[PROBLEM TO SOLVE] Report every line from the material that contains the word "Python".
── RECORDED INFORMATION ──
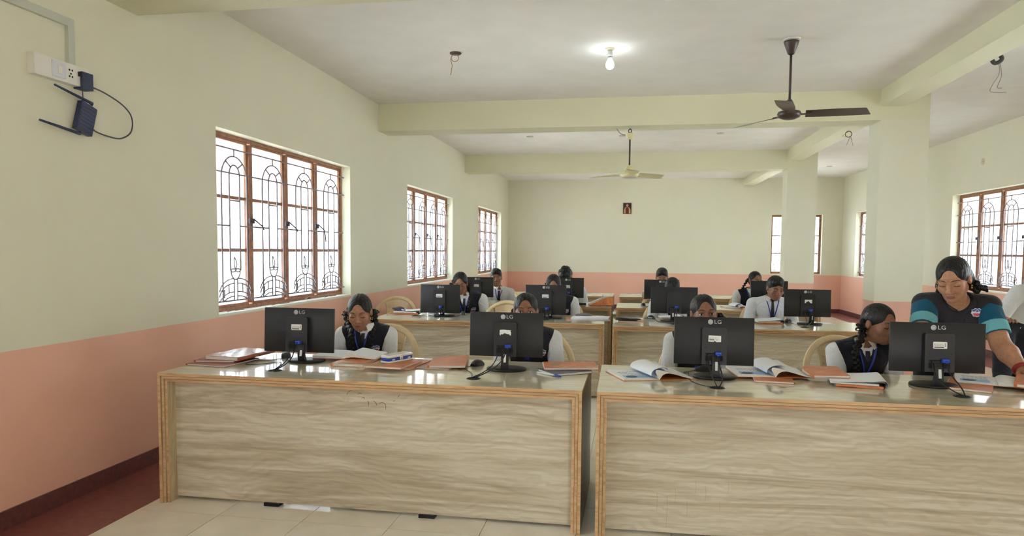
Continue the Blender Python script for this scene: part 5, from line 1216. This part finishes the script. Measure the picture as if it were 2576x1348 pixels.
    def ribbon(c, seed, R=.032):
        rn = random.Random(seed); m = MB()
        for k in range(16):
            d = nrm([rn.uniform(-1, 1), rn.uniform(-1, .6), rn.uniform(-1, 1)]); q = nrm(np.cross(d, [rn.random(), rn.random(), 1])); c2 = np.array(c)
            m.tube(spline([tuple(c2), tuple(c2+d*R*.8+q*R*.35), tuple(c2+d*R*1.15), tuple(c2+d*R*.8-q*R*.35), tuple(c2)], 4), .0052, 5, flat=.35)
        return m.build('hair_ribbon', M_RIB, t)
    if girl and not teacher:
        for s in (-1, 1):
            if plaits == 'left' and s > 0: continue
            e = hp(s*.086, .040, -.030); y0 = lambda p: (vest.front(p[0], p[2]) or p[1])
            if plaits == 'bun':
                ribbon(hp(s*.098, .035, -.05), 7+s, .036); plait([hp(s*.07, .05, -.01), hp(s*.09, .05, -.05), hp(s*.088, .04, -.10)], .020, .016)
            elif plaits == 'back':
                ribbon(hp(s*.09, .05, -.02), 7+s, .022); plait([hp(s*.07, .06, .0), hp(s*.10, .07, -.05), hp(s*.13, .08, -.12), hp(s*.15, .09, -.2)], .017, .012)
            else:
                a = N+r*s*.080*w+ax*.02; a[1] = min(a[1], y0(a)-.0); b = N+r*s*.074*w-ax*.06; b[1] = y0(b)-.010; c = N+r*s*.062*w-ax*.15; c[1] = y0(c)-.008; d = N+r*s*.056*w-ax*.21; d[1] = y0(d)-.008
                if plaits == 'rightlong' and s < 0: c = b-ax*.02; d = b-ax*.04
                plait([hp(s*.072, .045, .0), e, hp(s*.092, .02, -.085), (a+2*b)/3+f*.01, b, c, d], .020, .016)
                ribbon(hp(s*.096, .035, -.035), 3+s, .030)
    if girl:
        for s in (-1, 1):
            m = MB(); M = Matrix.Translation(tuple(hp(s*.080, .008, -.042))); m.lathe([(0, -.005), (.004, -.003), (.005, 0), (.004, .003), (0, .005)], seg=10, M=M)
            if teacher or plaits in ('two',): m.lathe([(0, -.022), (.004, -.019), (.005, -.014), (.001, -.005)], seg=10, M=M)
            m.build('earring', M_GOLD, t)
    return t, hp, (N, P, f, r, ax, Es, Ws, Sf)
H1, H2, H3 = .0055, .0075, .009
# first row
person('girl with two black plaits looking down at her open textbook', (-1.82, 4.62), (-1.835, 4.62, .905), (-1.862, 4.565, 1.015), 1.06, 12, 19, 0, 10, .165, True, 0, H1, [(-1.94, 4.40, .60), (-1.72, 4.40, .60)], 'down')
person('girl peering over the torn-sticker monitor, only eyes and forehead showing', (-.665, 4.62), (-.665, 4.62, .915), (-.683, 4.57, 1.049), 1.05, 7, 3, 0, 4, .168, True, 1, H1, [(-.75, 4.42, .64), (-.56, 4.42, .64)], 'open', plaits='bun')
person('girl peering over the nicked-sticker monitor, hair bow at one side', (.455, 4.62), (.455, 4.62, .925), (.482, 4.57, 1.062), 1.05, 5, 3, 4, 0, .165, True, 1, H1, [(.37, 4.42, .64), (.56, 4.42, .64)], 'open', plaits='bun')
tp = person('seated girl in profile with a hair clip, facing the monitor shared with the woman', (1.48, 4.64), (1.47, 4.64, .885), (1.545, 4.58, 1.020), 1.06, 27, 12, 0, 2, .165, True, 1, H1, [(1.44, 4.41, .66), (1.60, 4.41, .66)], 'down', plaits='left', badge=False)
m = MB(); hp = tp[1]; m.tube([tuple(hp(-.084, .02, .062)), tuple(hp(-.087, .028, .040)), tuple(hp(-.088, .034, .036)), tuple(hp(-.088, .036, .042)), tuple(hp(-.086, .030, .060))], .0018, 5); m.build('hair_clip', mat('silver_tip', (190, 190, 195), .3, 1), tp[0])
# the bending woman
tw = person('woman in charcoal vest and teal sleeves bending over the desk', (2.0, 4.75), (1.985, 4.60, 1.178), (1.912, 4.50, 1.305), 1.13, -33, 24, 4, -16, .160, True, 2, H1, [(1.665, 4.27, .80), (2.18, 4.235, .806)], 'down', True, (2.04, 4.92, .82), 1.5, teacher=True, tie=False, lanyard=False)
E_, W_ = tw[2][5][1], tw[2][6][1]; m = MB(); u = nrm(W_-E_); c = W_-u*.015
a = nrm(np.cross(u, [0, 0, 1])); b = np.cross(a, u)
for k in (-.008, 0, .008): m.tube([tuple(c+u*k+a*.041*math.cos(x)+b*.038*math.sin(x)) for x in [2*PI*i/18 for i in range(18)]], .0055, 6, closed=True)
m.build('red_bracelet', mat('red_thread', (150, 34, 40), .6), tw[0])
# second row
person('second-row girl near the wall looking down, badge on vest', (-1.90, 7.88), (-1.895, 7.88, .935), (-1.942, 7.80, 1.070), 1.10, 8, 20, 0, 8, .195, True, 1, H2, None, 'down', plaits='rightlong')
person('second-row girl bowed behind her monitor, forehead showing', (-.81, 7.96), (-.81, 7.96, .92), (-.856, 7.87, 1.058), 1.08, 5, 20, 0, 4, .18, True, 1, H2, None, 'down', plaits='bun')
person('student hidden behind the plain black monitor, top of head showing', (.47, 8.02), (.47, 8.02, .90), (.485, 7.95, 1.035), 1.06, 5, 30, 0, 0, .18, False, 1, H3, None, 'down')
person('boy in white shirt and dark tie reading with lowered head', (1.555, 7.95), (1.555, 7.95, .945), (1.578, 7.87, 1.068), 1.10, 10, 18, 0, -4, .195, False, 1, H2, None, 'down', lanyard=True)
# third row
person('boy in white shirt looking straight at the camera', (-1.89, 9.98), (-1.885, 9.98, .90), (-1.93, 9.93, 1.055), 1.13, 14, 2, 0, 8, .165, False, 1, H2, None, 'open')
person('boy with bowed curly head behind his monitor', (-.86, 10.03), (-.86, 10.03, .925), (-.90, 9.93, 1.085), 1.10, -25, 48, 0, 0, .19, False, 1, H3, None, 'down', style='curly')
person('boy with short hair reaching a hand to his mouse', (.46, 9.98), (.455, 9.98, .935), (.457, 9.90, 1.098), 1.08, 0, 18, 0, 0, .18, False, 1, H3, [(.19, 9.22, .80), None], 'down')
person('girl with one hanging plait beside the monitor, third row', (1.69, 9.98), (1.68, 9.98, .925), (1.722, 9.91, 1.075), 1.06, 15, 6, 0, 2, .18, True, 1, H2, None, 'open', plaits='back', badge=False)
# student bending in the side aisle at the picture's edge
person('student in white shirt and dark trousers stooping in the side aisle, card hanging', (3.27, 6.45), (3.36, 6.26, 1.19), (3.43, 6.12, 1.25), 1.08, 14, 40, 0, 8, .185, False, 1, H2, [(3.0, 6.1, .93), (3.62, 5.95, .85)], 'down', True, (3.24, 6.48, .88), badge=False)
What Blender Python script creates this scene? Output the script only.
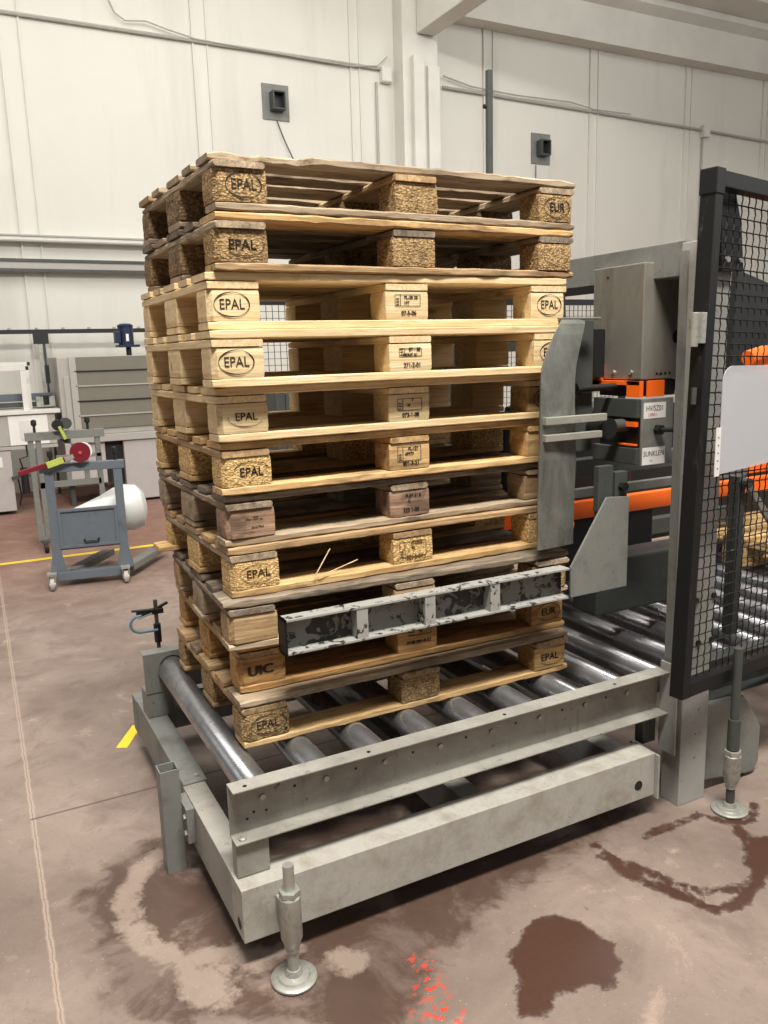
───
[SOLUTION BELOW]
Continue the Blender Python script for this scene: part 5, from line 1216. This part finishes the script. Measure the picture as if it were 2576x1348 pixels.
What Blender Python script creates this scene? Output the script only.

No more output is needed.